При Александре I в Сибири губернаторствовал И. Б. Пестель, отец знаменитого декабриста (гораздо менее известного как завзятый казнокрад) Павла Пестеля. К слову, единственного из декабристов, кто был привлечен к суду не только «по политике», но еще и по уголовному делу. Пестель-старший вошел в историю не оттого, что казнокрадствовал и сшибал неправедные доходы (кого этим удивишь, тем более в Сибири?), а потому, что стал первым и остался единственным, кто управлял вверенным ему регионом, так сказать, дистанционно. Сам он, любитель светской жизни и комфорта, безвыездно жил в Петербурге, а управление передоверил иркутскому губернатору Трескину. Нетрудно представить, как в таких условиях развернулся Трескин, старательно и вовремя отстегивавший Пестелю долю.
Сохранился то ли анекдот, то ли быль. Однажды император Александр обедал у себя во дворце с несколькими высокопоставленными сановниками. Присутствовал и Пестель. Как-то, глянув в окно, император спросил князя Меншикова:
– А что это там на березе чернеется?
Князь, известный острослов, сокрушенно развел руками:
– Глазами слабоват, ваше величество. Лучше бы вам Пестеля спросить. У него взор столь острый, что он, сидя в Петербурге, прекрасно видит отсюда, что делается у него в Сибири…
Гораздо позже, во второй половине XIX века, сибиряк С. С. Шашков (человек с университетским образованием) с горечью напишет: «История сибирской администрации – это длинная повесть о страданиях края. Сибирь не знала крепостного права, но она знала административное бесправие».
Именно так и обстояло дело. Обязательно нужно уточнить, что злоупотреблениям способствовала опять-таки специфическая административная система. Уж не знаю, какая «умная» голова ее учредила, но жизнь казнокрадам и взяточникам она несказанно облегчила.
Дело в следующем. Всякий губернатор располагал своей администрацией, именовавшейся «губернское правление». Вот только в России губернские правления были подчинены губернатору, а в Сибири – нет. Там у правления имелся свой председатель, отнюдь не склонный ломать шапку перед губернатором. В официальном документе 1840 года отмечалось: «Губернатор был надзирателем порядка в присутственных местах; но все чиновники, к надзору ему определенные, не состояли в его ведомстве и даже за ним самим надзирали».
Как писалось в том же документе, в работе хозяйственного управления губернатор мог принимать «одно только случайное участие». Думаю, читатель легко представит, как могут развернуться вороватые хозяйственники, когда всякий надзор и контроль за ними отсутствуют…

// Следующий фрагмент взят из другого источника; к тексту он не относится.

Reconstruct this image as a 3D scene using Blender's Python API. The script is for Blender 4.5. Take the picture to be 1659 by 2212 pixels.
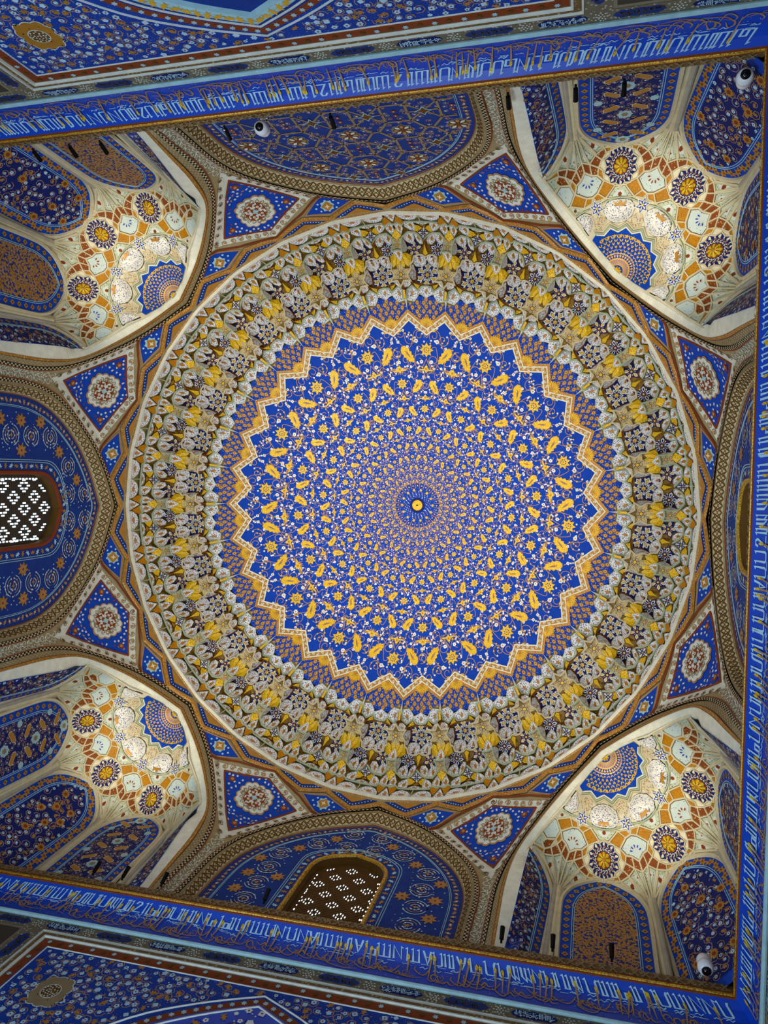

Немалую власть на местах забрали не только исправники, невысокого звания чиновники, но даже волостные писаря. В России последние числились ниже плинтуса, довольствовались медными копейками, серебряной мелочью, в лучшем случае рублем – а вот в Сибири стали персонами с немаленьким доходом.
Положение немного улучшилось с учреждением при Николае I Отдельного корпуса жандармов. Вся территория Российской империи была разделена на жандармские округа и управления – появился и Сибирский жандармский округ с центром в Тобольске, а потом в Омске. Возглавлявшие округа и отделения офицеры полномочия имели немалые и умели наладить широкую сеть информаторов. До самой революции жандармский корпус так и остался, смело можно говорить, единственным некоррумпированным государственным учреждением. Эти ребята взяток не брали ни у кого и никогда, при любой погоде. Кое-какие грешки за жандармами водились – иные шустрые парни порой сами устраивали «подпольную типографию», чтобы потом ее «накрыть» и получить очередную звездочку либо орденок. Однако даже самые заядлые враги жандармов, разномастные революционеры и либералы-интеллигенты, обвинявшие противника во всех смертных грехах (порой совершенно безосновательно в пытках и изнасилованиях), никогда не смогли зацепиться за случаи взяток. Ну вот не брали жандармы на лапу, и все тут…
Первое время борьба с «излишествами нехорошими разными» шла серьезная. С подачи жандармов было вскрыто немало случаев вопиющих злоупотреблений и откровенного произвола чиновников, причем речь шла отнюдь не о мелкой рыбешке. Отчеты жандармы, подчинявшиеся только своему столичному начальству, писали, «невзирая на лица», присматривали за всеми, от мелкой сошки до губернаторов.
Однако постепенно жандармский напор откровенно ослаб, а «критическая направленность» отчетов заметно сгладилась. Отнюдь не по недостатку энергии или желания. Просто-напросто жандармы оказались в положении иного честного шерифа из американских вестернов, при всей отваге не способного справиться с созданной «плохими парнями» системой. На этот счет тоже давно имеются русские пословицы: «Один в поле не воин», «Плетью обуха не перешибешь».